- _THE REQUEST_
Identify each line below containing the string "Take" and copy it.

- _AVAILABLE RECORDS_
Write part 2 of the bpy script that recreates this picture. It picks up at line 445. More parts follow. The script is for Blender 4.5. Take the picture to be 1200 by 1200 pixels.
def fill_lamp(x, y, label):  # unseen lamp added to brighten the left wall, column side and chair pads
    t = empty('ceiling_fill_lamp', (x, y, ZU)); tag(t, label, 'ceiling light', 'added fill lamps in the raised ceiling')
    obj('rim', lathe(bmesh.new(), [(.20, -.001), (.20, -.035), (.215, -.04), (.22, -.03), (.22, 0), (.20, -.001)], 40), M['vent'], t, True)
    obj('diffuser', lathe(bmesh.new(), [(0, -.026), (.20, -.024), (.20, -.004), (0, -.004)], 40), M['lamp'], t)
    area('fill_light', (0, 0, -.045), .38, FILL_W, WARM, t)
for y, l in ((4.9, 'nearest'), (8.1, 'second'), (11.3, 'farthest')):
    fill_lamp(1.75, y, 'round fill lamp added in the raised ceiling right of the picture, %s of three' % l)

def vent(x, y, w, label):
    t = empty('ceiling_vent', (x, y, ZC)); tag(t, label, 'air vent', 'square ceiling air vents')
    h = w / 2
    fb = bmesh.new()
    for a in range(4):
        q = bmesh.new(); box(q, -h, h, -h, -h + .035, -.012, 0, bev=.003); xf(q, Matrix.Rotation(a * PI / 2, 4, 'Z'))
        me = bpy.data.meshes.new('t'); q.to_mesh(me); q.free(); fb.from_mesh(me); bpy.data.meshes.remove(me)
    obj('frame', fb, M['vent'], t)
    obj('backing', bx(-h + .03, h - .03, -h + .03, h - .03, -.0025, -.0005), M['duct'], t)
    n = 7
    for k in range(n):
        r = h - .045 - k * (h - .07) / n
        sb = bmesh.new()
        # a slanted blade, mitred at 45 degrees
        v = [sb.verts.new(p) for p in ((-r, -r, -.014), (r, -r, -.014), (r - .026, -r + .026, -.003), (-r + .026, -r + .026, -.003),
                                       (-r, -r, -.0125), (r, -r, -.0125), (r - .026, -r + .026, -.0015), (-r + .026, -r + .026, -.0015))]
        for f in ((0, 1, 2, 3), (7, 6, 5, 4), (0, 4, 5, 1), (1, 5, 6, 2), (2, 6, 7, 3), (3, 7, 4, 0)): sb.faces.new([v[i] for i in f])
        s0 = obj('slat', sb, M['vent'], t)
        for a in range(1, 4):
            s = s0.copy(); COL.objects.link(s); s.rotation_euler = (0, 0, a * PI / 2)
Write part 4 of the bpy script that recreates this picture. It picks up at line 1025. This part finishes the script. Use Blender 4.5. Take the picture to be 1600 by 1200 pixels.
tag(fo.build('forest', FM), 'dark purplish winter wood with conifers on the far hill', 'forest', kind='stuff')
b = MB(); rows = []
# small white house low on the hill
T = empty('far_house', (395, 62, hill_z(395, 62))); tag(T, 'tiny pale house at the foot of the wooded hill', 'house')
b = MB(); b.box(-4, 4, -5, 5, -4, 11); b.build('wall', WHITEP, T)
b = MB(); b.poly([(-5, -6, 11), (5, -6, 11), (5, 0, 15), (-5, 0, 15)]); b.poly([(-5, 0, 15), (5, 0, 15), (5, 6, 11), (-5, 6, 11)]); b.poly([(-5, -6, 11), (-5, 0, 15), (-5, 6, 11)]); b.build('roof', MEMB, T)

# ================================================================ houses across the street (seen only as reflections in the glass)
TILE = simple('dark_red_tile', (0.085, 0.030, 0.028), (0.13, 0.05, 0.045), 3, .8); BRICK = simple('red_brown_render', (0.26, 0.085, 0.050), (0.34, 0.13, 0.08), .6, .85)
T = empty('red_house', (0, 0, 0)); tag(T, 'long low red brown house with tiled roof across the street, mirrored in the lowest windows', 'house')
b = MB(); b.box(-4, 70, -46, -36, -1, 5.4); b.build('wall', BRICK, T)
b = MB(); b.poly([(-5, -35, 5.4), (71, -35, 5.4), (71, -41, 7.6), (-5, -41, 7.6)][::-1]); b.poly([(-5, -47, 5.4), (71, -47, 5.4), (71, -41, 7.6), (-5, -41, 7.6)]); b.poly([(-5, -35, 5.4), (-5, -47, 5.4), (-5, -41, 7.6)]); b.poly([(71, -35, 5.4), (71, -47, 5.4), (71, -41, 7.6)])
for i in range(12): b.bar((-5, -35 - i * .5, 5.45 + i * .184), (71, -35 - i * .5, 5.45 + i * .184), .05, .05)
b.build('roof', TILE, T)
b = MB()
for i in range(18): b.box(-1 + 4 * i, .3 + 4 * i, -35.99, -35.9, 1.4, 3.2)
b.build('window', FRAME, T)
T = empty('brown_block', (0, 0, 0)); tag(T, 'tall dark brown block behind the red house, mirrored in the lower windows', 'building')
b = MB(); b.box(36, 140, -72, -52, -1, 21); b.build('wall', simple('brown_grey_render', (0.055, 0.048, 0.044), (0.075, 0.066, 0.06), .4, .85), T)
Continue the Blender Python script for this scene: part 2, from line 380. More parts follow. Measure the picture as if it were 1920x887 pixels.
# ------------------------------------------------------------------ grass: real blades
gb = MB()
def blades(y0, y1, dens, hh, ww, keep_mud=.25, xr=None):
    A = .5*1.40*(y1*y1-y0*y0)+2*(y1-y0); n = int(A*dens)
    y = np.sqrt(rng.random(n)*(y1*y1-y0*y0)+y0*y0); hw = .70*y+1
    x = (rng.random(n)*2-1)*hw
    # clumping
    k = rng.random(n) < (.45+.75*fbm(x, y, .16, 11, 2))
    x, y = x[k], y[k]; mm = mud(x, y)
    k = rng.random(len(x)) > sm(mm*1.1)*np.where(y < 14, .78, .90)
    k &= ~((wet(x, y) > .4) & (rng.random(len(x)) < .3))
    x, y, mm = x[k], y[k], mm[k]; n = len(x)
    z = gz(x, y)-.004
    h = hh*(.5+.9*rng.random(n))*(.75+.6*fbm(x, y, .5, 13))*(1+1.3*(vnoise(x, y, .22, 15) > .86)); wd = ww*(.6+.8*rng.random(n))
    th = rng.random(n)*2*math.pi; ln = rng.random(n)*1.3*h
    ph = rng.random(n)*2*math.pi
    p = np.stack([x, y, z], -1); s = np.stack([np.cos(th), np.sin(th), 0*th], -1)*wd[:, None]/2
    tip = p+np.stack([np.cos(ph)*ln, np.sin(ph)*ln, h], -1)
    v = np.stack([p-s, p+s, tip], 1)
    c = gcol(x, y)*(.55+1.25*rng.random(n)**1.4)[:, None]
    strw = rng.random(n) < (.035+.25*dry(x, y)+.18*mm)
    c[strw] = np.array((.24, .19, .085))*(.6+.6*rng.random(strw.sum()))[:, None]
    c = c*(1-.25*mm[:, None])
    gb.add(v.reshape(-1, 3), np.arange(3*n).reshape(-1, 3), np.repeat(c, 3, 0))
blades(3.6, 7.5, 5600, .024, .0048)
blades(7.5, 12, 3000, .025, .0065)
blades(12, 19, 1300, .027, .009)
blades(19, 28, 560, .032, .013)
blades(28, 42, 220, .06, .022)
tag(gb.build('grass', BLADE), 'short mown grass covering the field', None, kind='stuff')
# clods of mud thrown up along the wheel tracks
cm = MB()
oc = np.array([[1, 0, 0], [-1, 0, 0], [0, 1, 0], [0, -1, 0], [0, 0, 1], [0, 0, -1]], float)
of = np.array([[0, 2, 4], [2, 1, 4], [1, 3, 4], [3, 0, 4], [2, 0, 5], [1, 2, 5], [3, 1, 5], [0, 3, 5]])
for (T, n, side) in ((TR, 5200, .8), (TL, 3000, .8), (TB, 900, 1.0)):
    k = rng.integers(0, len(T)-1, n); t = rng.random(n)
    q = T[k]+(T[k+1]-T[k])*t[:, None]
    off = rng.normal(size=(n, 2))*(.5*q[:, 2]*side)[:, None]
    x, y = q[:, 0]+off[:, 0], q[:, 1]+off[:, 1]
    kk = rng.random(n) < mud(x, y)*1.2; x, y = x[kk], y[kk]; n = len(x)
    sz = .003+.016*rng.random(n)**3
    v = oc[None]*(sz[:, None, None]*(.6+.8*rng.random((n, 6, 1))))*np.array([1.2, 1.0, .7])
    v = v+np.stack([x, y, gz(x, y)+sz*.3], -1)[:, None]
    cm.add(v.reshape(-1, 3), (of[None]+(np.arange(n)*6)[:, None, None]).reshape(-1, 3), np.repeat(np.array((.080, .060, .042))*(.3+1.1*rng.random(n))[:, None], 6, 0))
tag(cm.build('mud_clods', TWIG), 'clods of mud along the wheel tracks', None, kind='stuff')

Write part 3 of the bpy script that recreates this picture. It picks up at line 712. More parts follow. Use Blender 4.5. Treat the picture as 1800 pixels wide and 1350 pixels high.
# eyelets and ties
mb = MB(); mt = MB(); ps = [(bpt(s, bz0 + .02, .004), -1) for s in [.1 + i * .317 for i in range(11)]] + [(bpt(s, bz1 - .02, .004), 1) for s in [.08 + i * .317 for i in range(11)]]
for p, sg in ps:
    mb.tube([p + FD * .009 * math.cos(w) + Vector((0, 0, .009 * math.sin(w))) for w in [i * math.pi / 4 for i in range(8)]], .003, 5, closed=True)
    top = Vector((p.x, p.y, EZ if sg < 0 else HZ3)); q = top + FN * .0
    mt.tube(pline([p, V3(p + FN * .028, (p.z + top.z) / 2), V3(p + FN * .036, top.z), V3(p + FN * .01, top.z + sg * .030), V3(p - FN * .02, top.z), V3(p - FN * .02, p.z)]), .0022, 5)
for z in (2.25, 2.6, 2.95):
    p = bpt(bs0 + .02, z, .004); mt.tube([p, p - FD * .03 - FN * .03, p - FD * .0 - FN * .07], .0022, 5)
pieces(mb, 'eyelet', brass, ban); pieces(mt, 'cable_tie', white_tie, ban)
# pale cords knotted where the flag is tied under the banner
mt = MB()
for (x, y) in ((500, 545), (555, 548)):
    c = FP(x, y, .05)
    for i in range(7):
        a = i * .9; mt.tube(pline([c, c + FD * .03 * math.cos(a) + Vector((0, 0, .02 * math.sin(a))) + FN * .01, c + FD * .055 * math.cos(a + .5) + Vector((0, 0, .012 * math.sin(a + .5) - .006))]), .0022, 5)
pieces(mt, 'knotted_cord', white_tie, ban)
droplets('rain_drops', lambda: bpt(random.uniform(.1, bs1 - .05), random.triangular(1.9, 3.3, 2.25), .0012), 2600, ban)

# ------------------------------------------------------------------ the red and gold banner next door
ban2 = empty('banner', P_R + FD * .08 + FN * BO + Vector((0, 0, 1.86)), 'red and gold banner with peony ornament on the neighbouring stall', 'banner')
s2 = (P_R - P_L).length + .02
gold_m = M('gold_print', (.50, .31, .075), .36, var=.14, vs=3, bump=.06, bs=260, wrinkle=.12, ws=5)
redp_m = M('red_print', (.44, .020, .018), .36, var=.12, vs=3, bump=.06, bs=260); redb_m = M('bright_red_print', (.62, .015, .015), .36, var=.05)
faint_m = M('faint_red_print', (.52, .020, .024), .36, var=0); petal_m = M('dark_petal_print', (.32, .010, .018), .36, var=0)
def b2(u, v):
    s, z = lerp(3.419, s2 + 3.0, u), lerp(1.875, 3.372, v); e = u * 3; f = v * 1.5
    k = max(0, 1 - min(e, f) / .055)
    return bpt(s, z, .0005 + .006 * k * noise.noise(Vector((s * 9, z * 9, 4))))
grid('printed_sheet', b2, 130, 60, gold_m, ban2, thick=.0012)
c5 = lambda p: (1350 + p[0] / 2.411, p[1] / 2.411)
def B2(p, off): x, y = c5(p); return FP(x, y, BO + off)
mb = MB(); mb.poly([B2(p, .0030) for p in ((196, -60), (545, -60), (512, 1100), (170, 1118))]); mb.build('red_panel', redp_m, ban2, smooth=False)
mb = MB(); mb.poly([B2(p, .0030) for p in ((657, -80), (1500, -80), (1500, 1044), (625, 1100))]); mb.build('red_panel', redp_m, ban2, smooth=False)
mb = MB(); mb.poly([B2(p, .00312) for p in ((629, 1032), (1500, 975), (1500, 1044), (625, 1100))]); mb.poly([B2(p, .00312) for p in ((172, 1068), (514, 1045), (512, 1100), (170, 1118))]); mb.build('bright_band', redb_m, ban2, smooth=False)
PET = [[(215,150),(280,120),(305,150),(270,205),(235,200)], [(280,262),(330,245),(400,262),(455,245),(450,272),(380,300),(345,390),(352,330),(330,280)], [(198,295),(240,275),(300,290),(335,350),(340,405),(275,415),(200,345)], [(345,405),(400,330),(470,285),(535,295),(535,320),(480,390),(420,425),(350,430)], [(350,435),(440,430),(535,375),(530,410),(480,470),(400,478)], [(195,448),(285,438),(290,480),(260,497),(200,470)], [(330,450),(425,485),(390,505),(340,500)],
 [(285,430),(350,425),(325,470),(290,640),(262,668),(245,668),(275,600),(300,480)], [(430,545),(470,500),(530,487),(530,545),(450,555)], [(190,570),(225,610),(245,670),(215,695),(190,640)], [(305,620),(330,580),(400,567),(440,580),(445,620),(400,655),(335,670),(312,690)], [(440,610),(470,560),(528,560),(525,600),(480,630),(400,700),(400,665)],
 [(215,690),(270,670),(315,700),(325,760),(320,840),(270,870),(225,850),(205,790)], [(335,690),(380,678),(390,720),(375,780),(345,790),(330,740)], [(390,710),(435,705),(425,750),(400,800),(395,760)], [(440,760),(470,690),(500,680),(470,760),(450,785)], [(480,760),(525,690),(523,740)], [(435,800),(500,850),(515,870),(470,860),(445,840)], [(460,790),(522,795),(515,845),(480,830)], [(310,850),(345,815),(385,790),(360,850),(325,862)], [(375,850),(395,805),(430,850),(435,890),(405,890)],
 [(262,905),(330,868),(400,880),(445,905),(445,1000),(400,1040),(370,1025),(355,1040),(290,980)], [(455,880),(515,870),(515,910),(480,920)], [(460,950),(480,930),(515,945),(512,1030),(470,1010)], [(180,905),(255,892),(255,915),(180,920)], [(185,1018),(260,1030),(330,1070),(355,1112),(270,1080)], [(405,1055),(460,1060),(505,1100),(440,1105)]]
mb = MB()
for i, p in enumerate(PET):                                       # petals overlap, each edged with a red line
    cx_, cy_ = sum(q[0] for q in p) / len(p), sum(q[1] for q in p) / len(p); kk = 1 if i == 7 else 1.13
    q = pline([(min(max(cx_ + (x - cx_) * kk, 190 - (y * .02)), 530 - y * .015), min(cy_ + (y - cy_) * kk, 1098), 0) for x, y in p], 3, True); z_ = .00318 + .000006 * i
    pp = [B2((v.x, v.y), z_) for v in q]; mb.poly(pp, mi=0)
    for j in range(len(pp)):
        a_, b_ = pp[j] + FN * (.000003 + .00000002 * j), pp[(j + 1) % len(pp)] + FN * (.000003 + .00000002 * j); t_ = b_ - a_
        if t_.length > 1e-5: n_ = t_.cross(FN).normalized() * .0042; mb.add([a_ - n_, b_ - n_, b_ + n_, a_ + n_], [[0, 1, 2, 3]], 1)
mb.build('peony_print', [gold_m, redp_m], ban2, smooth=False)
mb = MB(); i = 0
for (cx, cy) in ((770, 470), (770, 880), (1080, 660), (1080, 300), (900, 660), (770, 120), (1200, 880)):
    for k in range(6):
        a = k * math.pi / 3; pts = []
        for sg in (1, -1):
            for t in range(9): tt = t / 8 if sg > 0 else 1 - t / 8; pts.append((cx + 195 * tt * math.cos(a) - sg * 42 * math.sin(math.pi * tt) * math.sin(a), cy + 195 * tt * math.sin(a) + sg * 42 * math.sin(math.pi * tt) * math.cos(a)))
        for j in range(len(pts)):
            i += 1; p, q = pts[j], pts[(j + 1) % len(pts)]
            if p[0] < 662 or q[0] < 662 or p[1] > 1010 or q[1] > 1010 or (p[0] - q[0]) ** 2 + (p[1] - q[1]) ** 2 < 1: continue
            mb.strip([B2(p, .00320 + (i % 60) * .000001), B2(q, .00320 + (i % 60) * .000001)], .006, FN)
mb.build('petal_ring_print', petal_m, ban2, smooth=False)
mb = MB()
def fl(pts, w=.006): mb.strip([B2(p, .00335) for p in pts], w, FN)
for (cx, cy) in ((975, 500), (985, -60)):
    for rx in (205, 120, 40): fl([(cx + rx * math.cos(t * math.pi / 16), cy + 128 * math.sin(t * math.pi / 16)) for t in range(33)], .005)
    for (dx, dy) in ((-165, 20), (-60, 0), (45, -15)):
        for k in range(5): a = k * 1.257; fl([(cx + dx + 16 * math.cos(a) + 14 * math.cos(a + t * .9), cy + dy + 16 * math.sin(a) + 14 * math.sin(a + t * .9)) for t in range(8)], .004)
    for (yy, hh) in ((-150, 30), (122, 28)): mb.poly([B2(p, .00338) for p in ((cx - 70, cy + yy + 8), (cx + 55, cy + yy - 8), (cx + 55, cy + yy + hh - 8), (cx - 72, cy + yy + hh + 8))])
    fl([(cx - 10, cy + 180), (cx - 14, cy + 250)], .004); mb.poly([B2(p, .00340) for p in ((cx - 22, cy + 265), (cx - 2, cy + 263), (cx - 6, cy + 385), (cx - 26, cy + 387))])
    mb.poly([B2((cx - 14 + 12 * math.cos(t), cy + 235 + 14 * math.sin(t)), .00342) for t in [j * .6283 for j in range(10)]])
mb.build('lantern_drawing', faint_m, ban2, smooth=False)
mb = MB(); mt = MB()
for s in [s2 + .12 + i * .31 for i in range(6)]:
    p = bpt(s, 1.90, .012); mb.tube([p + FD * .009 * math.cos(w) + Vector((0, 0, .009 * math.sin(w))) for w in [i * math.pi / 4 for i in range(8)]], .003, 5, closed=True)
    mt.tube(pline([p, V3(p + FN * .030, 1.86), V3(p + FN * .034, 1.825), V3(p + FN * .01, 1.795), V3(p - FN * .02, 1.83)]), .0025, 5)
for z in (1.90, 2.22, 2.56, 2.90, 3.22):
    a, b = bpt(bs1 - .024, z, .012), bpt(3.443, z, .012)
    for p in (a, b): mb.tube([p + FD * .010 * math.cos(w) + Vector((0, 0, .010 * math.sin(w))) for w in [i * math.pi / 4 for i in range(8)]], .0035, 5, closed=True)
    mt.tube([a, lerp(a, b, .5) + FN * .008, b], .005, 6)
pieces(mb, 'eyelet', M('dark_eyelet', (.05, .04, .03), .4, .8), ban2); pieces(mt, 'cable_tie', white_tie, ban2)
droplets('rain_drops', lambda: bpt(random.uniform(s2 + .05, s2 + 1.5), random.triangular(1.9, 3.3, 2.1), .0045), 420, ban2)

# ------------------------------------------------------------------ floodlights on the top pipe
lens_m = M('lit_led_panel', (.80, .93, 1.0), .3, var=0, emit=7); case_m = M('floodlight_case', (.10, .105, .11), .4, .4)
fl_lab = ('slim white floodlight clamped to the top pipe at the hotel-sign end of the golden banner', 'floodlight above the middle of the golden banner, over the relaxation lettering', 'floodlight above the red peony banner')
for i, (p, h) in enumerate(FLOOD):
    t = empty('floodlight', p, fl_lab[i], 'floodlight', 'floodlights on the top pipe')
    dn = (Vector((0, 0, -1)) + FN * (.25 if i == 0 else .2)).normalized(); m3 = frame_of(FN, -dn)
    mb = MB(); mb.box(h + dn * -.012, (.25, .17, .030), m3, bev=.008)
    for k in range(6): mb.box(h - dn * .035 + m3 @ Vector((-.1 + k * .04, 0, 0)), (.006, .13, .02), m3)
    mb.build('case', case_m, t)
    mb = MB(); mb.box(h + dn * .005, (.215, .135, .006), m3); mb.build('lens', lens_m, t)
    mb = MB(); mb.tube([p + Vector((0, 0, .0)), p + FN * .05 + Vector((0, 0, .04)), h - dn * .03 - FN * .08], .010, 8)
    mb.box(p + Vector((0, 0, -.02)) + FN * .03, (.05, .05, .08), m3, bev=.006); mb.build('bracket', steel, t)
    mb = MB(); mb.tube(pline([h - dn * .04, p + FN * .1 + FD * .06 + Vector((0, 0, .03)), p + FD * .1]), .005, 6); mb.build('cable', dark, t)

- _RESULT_
Write part 2 of the bpy script that recreates this picture. It picks up at line 445. More parts follow. The script is for Blender 4.5. Take the picture to be 1200 by 1200 pixels.
Write part 4 of the bpy script that recreates this picture. It picks up at line 1025. This part finishes the script. Use Blender 4.5. Take the picture to be 1600 by 1200 pixels.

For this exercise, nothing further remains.